Nous espérons que ce bref survol réussit à tracer des voies prometteuses qui permettront à une nouvelle musicologie comparée d’apporter une contribution transcendant ses propres frontières. Bien que nous n’ayons retenu ici que cinq enjeux considérés essentiels, d’autres problématiques, relevant des sciences expérimentales et des sciences humaines, pourraient également être mises en lumière grâce à cette approche renouvelée. Par exemple, une récente étude a démontré que la capacité de danser sur une pulsation n’est pas réservée aux humains, mais qu’elle est aussi partagée par d’autres animaux à capacité vocale comme les oiseaux et les éléphants (Patel et al. 2009 ; Schachner et al. 2009). À ce chapitre, la musicologie comparée pourrait contribuer à la compréhension de l’évolution des arts et de la culture dans une perspective plus générale, prenant en considération non seulement les humains, mais également les autres animaux (Laland et Galef 2009).

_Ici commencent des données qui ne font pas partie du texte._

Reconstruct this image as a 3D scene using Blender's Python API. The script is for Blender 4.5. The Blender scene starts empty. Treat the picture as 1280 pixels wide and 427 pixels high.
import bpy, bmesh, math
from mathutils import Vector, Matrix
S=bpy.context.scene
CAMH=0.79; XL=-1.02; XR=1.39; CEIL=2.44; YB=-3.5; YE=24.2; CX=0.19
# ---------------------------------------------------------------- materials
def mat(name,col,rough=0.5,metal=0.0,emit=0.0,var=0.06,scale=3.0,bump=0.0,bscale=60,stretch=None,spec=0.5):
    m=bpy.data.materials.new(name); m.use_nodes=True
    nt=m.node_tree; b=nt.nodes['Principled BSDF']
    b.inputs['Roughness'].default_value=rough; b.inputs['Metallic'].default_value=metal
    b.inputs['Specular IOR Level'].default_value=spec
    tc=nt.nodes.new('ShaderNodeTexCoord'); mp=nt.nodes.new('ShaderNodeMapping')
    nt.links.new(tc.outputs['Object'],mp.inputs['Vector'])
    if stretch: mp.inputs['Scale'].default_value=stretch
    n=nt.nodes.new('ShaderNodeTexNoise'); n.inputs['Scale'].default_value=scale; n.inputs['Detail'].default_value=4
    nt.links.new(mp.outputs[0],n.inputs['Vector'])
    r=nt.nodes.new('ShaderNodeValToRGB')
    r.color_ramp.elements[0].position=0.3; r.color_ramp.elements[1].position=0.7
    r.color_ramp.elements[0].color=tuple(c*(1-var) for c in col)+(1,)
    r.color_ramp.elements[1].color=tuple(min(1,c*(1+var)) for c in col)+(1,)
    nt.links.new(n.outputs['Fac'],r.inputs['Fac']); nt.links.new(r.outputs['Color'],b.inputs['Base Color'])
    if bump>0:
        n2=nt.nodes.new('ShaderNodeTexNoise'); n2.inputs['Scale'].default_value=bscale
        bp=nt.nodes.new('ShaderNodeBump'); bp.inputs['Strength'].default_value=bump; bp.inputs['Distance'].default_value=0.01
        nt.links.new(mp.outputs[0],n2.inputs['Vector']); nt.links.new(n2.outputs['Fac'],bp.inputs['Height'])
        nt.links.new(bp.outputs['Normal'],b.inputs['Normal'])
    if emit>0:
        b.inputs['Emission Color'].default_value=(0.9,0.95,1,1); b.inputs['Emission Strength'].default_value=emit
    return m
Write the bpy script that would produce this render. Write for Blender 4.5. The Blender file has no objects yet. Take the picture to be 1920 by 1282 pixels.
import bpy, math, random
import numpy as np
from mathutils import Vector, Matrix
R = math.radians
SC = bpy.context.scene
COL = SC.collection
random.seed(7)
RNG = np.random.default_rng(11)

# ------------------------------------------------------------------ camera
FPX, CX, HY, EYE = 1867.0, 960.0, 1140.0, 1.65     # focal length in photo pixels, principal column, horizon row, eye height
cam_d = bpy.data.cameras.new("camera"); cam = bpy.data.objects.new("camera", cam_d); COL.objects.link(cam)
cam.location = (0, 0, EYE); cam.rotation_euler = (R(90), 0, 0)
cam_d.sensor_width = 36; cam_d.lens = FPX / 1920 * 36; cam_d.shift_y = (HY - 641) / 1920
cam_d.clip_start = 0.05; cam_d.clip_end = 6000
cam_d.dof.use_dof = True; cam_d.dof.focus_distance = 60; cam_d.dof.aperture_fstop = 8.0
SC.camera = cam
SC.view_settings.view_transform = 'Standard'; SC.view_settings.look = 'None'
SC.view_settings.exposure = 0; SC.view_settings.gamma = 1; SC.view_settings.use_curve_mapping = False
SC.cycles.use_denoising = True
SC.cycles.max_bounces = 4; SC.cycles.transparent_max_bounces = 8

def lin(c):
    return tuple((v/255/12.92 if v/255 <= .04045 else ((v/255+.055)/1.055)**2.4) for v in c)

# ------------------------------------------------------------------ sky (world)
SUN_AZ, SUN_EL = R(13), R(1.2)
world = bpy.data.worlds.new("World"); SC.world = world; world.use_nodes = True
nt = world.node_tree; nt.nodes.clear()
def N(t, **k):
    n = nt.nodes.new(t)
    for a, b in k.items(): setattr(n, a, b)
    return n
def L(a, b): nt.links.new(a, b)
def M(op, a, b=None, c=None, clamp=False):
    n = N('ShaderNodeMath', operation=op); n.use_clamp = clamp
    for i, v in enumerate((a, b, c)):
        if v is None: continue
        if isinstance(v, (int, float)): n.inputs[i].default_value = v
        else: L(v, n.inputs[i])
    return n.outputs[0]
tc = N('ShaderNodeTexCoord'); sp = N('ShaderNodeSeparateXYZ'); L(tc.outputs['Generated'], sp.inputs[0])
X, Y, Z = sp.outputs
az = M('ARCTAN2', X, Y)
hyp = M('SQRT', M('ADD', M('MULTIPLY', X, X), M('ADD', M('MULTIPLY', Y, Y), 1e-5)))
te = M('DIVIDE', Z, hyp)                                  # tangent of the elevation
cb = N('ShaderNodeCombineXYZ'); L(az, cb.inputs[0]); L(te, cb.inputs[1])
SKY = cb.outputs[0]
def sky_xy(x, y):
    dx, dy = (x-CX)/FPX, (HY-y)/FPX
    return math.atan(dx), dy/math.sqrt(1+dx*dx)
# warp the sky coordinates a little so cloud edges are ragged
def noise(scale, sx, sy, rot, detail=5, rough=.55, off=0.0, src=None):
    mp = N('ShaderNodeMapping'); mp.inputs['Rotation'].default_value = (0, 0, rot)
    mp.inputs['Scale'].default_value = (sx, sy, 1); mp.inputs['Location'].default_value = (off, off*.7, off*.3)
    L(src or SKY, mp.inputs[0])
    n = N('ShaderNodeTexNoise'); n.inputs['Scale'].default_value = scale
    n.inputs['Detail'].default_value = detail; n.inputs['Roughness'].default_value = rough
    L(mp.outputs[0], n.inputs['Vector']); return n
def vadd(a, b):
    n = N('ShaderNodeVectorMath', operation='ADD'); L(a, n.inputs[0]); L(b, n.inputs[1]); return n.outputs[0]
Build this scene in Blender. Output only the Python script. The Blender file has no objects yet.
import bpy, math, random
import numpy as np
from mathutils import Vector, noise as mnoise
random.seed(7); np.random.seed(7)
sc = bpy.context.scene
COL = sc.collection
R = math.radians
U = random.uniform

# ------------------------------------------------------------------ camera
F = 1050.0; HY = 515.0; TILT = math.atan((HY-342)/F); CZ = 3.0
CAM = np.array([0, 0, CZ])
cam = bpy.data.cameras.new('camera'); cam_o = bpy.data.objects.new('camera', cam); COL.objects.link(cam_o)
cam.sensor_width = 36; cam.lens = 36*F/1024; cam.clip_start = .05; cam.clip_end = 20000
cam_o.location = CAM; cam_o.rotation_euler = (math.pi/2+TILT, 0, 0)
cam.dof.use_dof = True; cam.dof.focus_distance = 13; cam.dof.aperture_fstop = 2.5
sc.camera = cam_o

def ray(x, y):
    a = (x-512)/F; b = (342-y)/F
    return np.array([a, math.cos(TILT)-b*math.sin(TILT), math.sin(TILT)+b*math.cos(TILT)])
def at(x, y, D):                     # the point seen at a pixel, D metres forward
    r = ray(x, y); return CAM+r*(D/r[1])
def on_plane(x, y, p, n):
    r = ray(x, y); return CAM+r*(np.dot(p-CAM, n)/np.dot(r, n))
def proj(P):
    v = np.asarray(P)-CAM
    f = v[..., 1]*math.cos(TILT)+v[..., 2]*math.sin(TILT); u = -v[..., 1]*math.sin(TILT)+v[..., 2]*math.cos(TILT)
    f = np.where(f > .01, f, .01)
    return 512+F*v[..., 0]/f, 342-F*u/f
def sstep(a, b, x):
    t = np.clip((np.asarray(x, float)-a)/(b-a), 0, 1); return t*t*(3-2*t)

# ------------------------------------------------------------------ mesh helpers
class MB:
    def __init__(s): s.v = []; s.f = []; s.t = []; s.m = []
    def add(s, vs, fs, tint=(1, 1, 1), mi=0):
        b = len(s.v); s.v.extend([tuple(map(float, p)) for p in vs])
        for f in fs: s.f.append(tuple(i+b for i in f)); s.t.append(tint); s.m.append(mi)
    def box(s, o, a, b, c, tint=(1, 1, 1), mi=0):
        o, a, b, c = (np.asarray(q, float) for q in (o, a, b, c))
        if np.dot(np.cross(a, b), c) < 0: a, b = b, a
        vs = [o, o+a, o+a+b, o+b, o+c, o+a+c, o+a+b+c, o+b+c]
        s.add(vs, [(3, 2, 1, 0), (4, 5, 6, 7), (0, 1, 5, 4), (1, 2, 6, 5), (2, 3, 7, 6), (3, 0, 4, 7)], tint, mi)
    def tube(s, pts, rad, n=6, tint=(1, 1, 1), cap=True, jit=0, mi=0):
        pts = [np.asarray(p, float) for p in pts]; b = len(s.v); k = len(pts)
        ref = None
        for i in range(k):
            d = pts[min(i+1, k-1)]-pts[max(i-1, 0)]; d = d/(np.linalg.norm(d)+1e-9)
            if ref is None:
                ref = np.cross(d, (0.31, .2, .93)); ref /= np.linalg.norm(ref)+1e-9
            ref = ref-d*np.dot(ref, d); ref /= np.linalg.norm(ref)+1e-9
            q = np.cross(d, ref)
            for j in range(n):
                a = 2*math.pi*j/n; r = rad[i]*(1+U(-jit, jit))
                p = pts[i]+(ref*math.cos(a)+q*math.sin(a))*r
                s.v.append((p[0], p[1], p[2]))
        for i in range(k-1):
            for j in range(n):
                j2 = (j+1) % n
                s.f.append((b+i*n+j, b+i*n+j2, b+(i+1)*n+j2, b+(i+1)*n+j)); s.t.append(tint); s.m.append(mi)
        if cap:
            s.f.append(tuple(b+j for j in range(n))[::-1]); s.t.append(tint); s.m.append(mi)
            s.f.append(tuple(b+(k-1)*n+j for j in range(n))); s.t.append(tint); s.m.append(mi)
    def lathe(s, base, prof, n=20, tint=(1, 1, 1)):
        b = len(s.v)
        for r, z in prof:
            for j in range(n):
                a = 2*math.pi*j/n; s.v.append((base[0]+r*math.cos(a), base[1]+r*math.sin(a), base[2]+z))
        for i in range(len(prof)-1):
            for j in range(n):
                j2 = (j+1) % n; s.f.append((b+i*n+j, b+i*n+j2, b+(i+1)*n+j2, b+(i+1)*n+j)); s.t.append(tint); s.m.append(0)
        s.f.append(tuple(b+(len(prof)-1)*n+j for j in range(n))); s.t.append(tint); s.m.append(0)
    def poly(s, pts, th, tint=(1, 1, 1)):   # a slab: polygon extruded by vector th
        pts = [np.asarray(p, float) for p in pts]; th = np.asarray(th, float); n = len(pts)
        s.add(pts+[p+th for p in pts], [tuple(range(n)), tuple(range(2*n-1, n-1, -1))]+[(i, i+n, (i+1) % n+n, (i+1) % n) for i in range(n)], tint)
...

Au sein de plusieurs disciplines, les grandes théories explicatives sont monnaie courante, en dépit du fait que les données transculturelles soient rares et difficiles d’accès (Henrich et al. 2010). Les pionniers de la musicologie comparée, quant à eux, ont élaboré de vastes théories rendant compte des musiques du monde, et ce, à partir de données limitées disponibles grâce aux premiers fonds d’archives consacrés aux cultures musicales, édifiés à partir de rien par Carl Stumpf et d’autres. Aujourd’hui, les ethnomusicologues ont accumulé une quantité inimaginable d’enregistrements et de documents provenant de tous les coins du globe, mais ils ne maîtrisent en général pas suffisamment les théories et méthodes (évolutionnistes ou autres) pour procéder à la synthèse de ces données (Rice 2010).

Des avancées considérables pourraient être réalisées si les ethnomusicologues décidaient de réintégrer à leur démarche la comparaison transculturelle, la méthode scientifique et les théories évolutionnistes, et s’ils s’attachaient à revoir les grands problèmes de la musicologie comparée. Cependant, l’évolution des disciplines académiques, tout comme celle des organismes vivants, est modulée par nombre de facteurs, et notre expérience suggère que l’ethnomusicologie d’aujourd’hui est peut-être trop fortement influencée par le relativisme et par le postmodernisme pour que cette éventualité puisse se concrétiser dans un futur rapproché (voir Mundy 2006 ; Rahaim 2006 ; Titon 2009 ; Koskoff 2010 ; Slobin 2010). Nous exprimons le souhait qu’à l’avenir, la nouvelle musicologie comparée, l’ethnomusicologie, la musicologie historique et les autres branches puissent se fondre en une seule « musicologie », diversifiée mais unie, qui saura puiser parmi de nombreux paradigmes théoriques et méthodologiques. Ainsi se réaliserait le voeu formulé par Adler (1885) alors même qu’il posait les premiers jalons de cette discipline.